Reproduce each line of the material exactly, minus any picture.

● ● ●

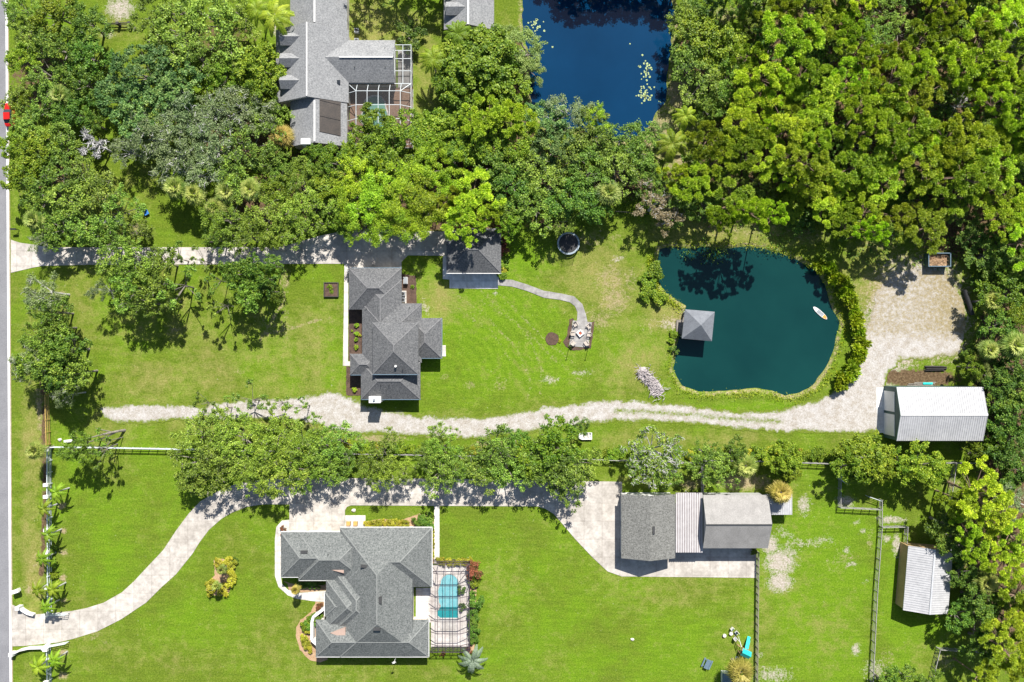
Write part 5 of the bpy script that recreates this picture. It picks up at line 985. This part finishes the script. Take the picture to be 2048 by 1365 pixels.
# cars
def car(label, px, py, rz, paint, L=4.6, Wd=1.85, group=None):
    t = thing('parked_car', label, 'car', (*at(px, py)[:2], 0), group, rz); hl, hw = L / 2, Wd / 2
    def loft(m, secs):
        b = len(m.v)
        for x, w0, w1, z0, z1 in secs: m.v += [(x, -w0, z0), (x, w0, z0), (x, w0 * .99, (z0 + z1) / 2), (x, w1, z1), (x, -w1, z1), (x, -w0 * .99, (z0 + z1) / 2)]
        for i in range(len(secs) - 1):
            for k in range(6): k2 = (k + 1) % 6; m.f.append((b + i * 6 + k, b + i * 6 + k2, b + (i + 1) * 6 + k2, b + (i + 1) * 6 + k))
        m.f.append(tuple(b + k for k in range(6))[::-1]); m.f.append(tuple(b + (len(secs) - 1) * 6 + k for k in range(6)))
    def child(m, nm, mt, par=None):
        me = bm_mesh(m, nm, MT[mt]); o = bpy.data.objects.new(nm, me); COL.objects.link(o); o.parent = par or t; return o
    m = MB(); loft(m, [(-hl, hw * .82, hw * .7, .35, .75), (-hl * .85, hw, hw * .85, .28, .88), (-hl * .3, hw, hw * .9, .25, .95), (hl * .3, hw, hw * .9, .25, .95), (hl * .85, hw, hw * .85, .28, .82), (hl, hw * .8, hw * .65, .35, .68)]); bo = child(m, 'body', paint)
    m = MB(); loft(m, [(-hl * .75, hw * .8, hw * .72, .9, .93), (-hl * .5, hw * .86, hw * .7, .9, 1.38), (hl * .1, hw * .86, hw * .7, .9, 1.4), (hl * .42, hw * .84, hw * .72, .9, .95)]); child(m, 'glasshouse', 'glass')
    m = MB(); m.box((-hl * .2, 0, 1.41), (L * .3, Wd * .68, .05)); child(m, 'roof', paint)
    for sx in (-.62, .62):
        for sy in (-1, 1): m = MB(); m.tube([(hl * sx, sy * (hw - .2), .33), (hl * sx, sy * (hw + .02), .33)], .33, 16); child(m, 'wheel', 'dark')
    for sy in (-1, 1):
        m = MB(); m.box((hl - .06, sy * hw * .6, .62), (.12, .35, .14)); child(m, 'headlight', 'white'); m = MB(); m.box((-hl + .05, sy * hw * .6, .7), (.1, .3, .14)); child(m, 'taillight', 'red')
    return t
car('red car parked on the verge beside the left road, half under trees', 23, 232, math.radians(92), 'red')
car('white and blue car mostly hidden under oaks above the upper driveway', 226, 444, math.radians(5), 'white')
q = at(295, 427); t = thing('folding_chair', 'bright blue folding chair alone on the grass below the grey-leaved oaks', 'chair', (q[0], q[1], 0), None, .5)
def lbuild(m, nm, mt, par): me = bm_mesh(m, nm, MT[mt]); o = bpy.data.objects.new(nm, me); COL.objects.link(o); o.parent = par; return o
lbuild(MB().box((0, 0, .45), (.9, .8, .08)), 'seat', 'blue', t); lbuild(MB().box((0, .45, .85), (.9, .1, .8)), 'backrest', 'blue', t)
for sx in (-1, 1):
    for sy in (-1, 1): lbuild(MB().tube([(sx * .4, sy * .35, 0), (sx * .36, sy * .3, .45)], .025, 6), 'leg', 'dark', t)
# trampoline
q = at(1137, 487, .9); t = thing('trampoline', 'round black trampoline with net enclosure on the lawn above the curved path', 'trampoline', (q[0], q[1], 0)); R0 = 2.25
def ring(z, r): return [(r * math.cos(a * math.pi / 18), r * math.sin(a * math.pi / 18), z) for a in range(37)]
m = MB(); m.poly(ring(.88, R0 - .35)[:-1]); lbuild(m, 'jumping_mat', 'dark', t)
m = MB(); a_, b_ = ring(.93, R0 - .34), ring(.93, R0)
for i in range(36): m.poly([a_[i], b_[i], b_[i + 1], a_[i + 1]]); m.poly([(*b_[i][:2], .93), (*b_[i][:2], .86), (*b_[i + 1][:2], .86), (*b_[i + 1][:2], .93)])
lbuild(m, 'safety_pad', 'padgrey', t); m = MB(); m.tube(ring(.85, R0 - .02), .04, 5, False); lbuild(m, 'frame', 'greyplast', t)
for k in range(6):
    a = k * math.pi / 3 + .2; m = MB(); m.tube([(R0 * math.cos(a), R0 * math.sin(a), 0), (R0 * math.cos(a), R0 * math.sin(a), 2.75)], .035, 6); lbuild(m, 'pole', 'dark', t)
m = MB(); v = [(R0 * .98 * math.cos(k * math.pi / 3 + .2), R0 * .98 * math.sin(k * math.pi / 3 + .2)) for k in range(6)]
for i in range(6): j = (i + 1) % 6; m.poly([(*v[i], .95), (*v[j], .95), (*v[j], 2.65), (*v[i], 2.65)])
lbuild(m, 'net', 'net', t)
# raised planter box
q = at(663, 580); t = thing('raised_planter', 'square dark timber raised bed of soil on the lawn left of the long path', 'planter', (q[0], q[1], 0)); m = MB()
for sx, sy, dx, dy in ((0, -1.38, 2.9, .16), (0, 1.38, 2.9, .16), (-1.38, 0, .16, 2.6), (1.38, 0, .16, 2.6)): m.box((sx, sy, .22), (dx, dy, .44))
lbuild(m, 'box', 'timber', t); lbuild(MB().box((0, 0, .15), (2.62, 2.62, .3)), 'soil', 'mulch', t)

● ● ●

REPLY –
Write part 5 of the bpy script that recreates this picture. It picks up at line 985. This part finishes the script. Take the picture to be 2048 by 1365 pixels.
# cars
def car(label, px, py, rz, paint, L=4.6, Wd=1.85, group=None):
    t = thing('parked_car', label, 'car', (*at(px, py)[:2], 0), group, rz); hl, hw = L / 2, Wd / 2
    def loft(m, secs):
        b = len(m.v)
        for x, w0, w1, z0, z1 in secs: m.v += [(x, -w0, z0), (x, w0, z0), (x, w0 * .99, (z0 + z1) / 2), (x, w1, z1), (x, -w1, z1), (x, -w0 * .99, (z0 + z1) / 2)]
        for i in range(len(secs) - 1):
            for k in range(6): k2 = (k + 1) % 6; m.f.append((b + i * 6 + k, b + i * 6 + k2, b + (i + 1) * 6 + k2, b + (i + 1) * 6 + k))
        m.f.append(tuple(b + k for k in range(6))[::-1]); m.f.append(tuple(b + (len(secs) - 1) * 6 + k for k in range(6)))
    def child(m, nm, mt, par=None):
        me = bm_mesh(m, nm, MT[mt]); o = bpy.data.objects.new(nm, me); COL.objects.link(o); o.parent = par or t; return o
    m = MB(); loft(m, [(-hl, hw * .82, hw * .7, .35, .75), (-hl * .85, hw, hw * .85, .28, .88), (-hl * .3, hw, hw * .9, .25, .95), (hl * .3, hw, hw * .9, .25, .95), (hl * .85, hw, hw * .85, .28, .82), (hl, hw * .8, hw * .65, .35, .68)]); bo = child(m, 'body', paint)
    m = MB(); loft(m, [(-hl * .75, hw * .8, hw * .72, .9, .93), (-hl * .5, hw * .86, hw * .7, .9, 1.38), (hl * .1, hw * .86, hw * .7, .9, 1.4), (hl * .42, hw * .84, hw * .72, .9, .95)]); child(m, 'glasshouse', 'glass')
    m = MB(); m.box((-hl * .2, 0, 1.41), (L * .3, Wd * .68, .05)); child(m, 'roof', paint)
    for sx in (-.62, .62):
        for sy in (-1, 1): m = MB(); m.tube([(hl * sx, sy * (hw - .2), .33), (hl * sx, sy * (hw + .02), .33)], .33, 16); child(m, 'wheel', 'dark')
    for sy in (-1, 1):
        m = MB(); m.box((hl - .06, sy * hw * .6, .62), (.12, .35, .14)); child(m, 'headlight', 'white'); m = MB(); m.box((-hl + .05, sy * hw * .6, .7), (.1, .3, .14)); child(m, 'taillight', 'red')
    return t
car('red car parked on the verge beside the left road, half under trees', 23, 232, math.radians(92), 'red')
car('white and blue car mostly hidden under oaks above the upper driveway', 226, 444, math.radians(5), 'white')
q = at(295, 427); t = thing('folding_chair', 'bright blue folding chair alone on the grass below the grey-leaved oaks', 'chair', (q[0], q[1], 0), None, .5)
def lbuild(m, nm, mt, par): me = bm_mesh(m, nm, MT[mt]); o = bpy.data.objects.new(nm, me); COL.objects.link(o); o.parent = par; return o
lbuild(MB().box((0, 0, .45), (.9, .8, .08)), 'seat', 'blue', t); lbuild(MB().box((0, .45, .85), (.9, .1, .8)), 'backrest', 'blue', t)
for sx in (-1, 1):
    for sy in (-1, 1): lbuild(MB().tube([(sx * .4, sy * .35, 0), (sx * .36, sy * .3, .45)], .025, 6), 'leg', 'dark', t)
# trampoline
q = at(1137, 487, .9); t = thing('trampoline', 'round black trampoline with net enclosure on the lawn above the curved path', 'trampoline', (q[0], q[1], 0)); R0 = 2.25
def ring(z, r): return [(r * math.cos(a * math.pi / 18), r * math.sin(a * math.pi / 18), z) for a in range(37)]
m = MB(); m.poly(ring(.88, R0 - .35)[:-1]); lbuild(m, 'jumping_mat', 'dark', t)
m = MB(); a_, b_ = ring(.93, R0 - .34), ring(.93, R0)
for i in range(36): m.poly([a_[i], b_[i], b_[i + 1], a_[i + 1]]); m.poly([(*b_[i][:2], .93), (*b_[i][:2], .86), (*b_[i + 1][:2], .86), (*b_[i + 1][:2], .93)])
lbuild(m, 'safety_pad', 'padgrey', t); m = MB(); m.tube(ring(.85, R0 - .02), .04, 5, False); lbuild(m, 'frame', 'greyplast', t)
for k in range(6):
    a = k * math.pi / 3 + .2; m = MB(); m.tube([(R0 * math.cos(a), R0 * math.sin(a), 0), (R0 * math.cos(a), R0 * math.sin(a), 2.75)], .035, 6); lbuild(m, 'pole', 'dark', t)
m = MB(); v = [(R0 * .98 * math.cos(k * math.pi / 3 + .2), R0 * .98 * math.sin(k * math.pi / 3 + .2)) for k in range(6)]
for i in range(6): j = (i + 1) % 6; m.poly([(*v[i], .95), (*v[j], .95), (*v[j], 2.65), (*v[i], 2.65)])
lbuild(m, 'net', 'net', t)
# raised planter box
q = at(663, 580); t = thing('raised_planter', 'square dark timber raised bed of soil on the lawn left of the long path', 'planter', (q[0], q[1], 0)); m = MB()
for sx, sy, dx, dy in ((0, -1.38, 2.9, .16), (0, 1.38, 2.9, .16), (-1.38, 0, .16, 2.6), (1.38, 0, .16, 2.6)): m.box((sx, sy, .22), (dx, dy, .44))
lbuild(m, 'box', 'timber', t); lbuild(MB().box((0, 0, .15), (2.62, 2.62, .3)), 'soil', 'mulch', t)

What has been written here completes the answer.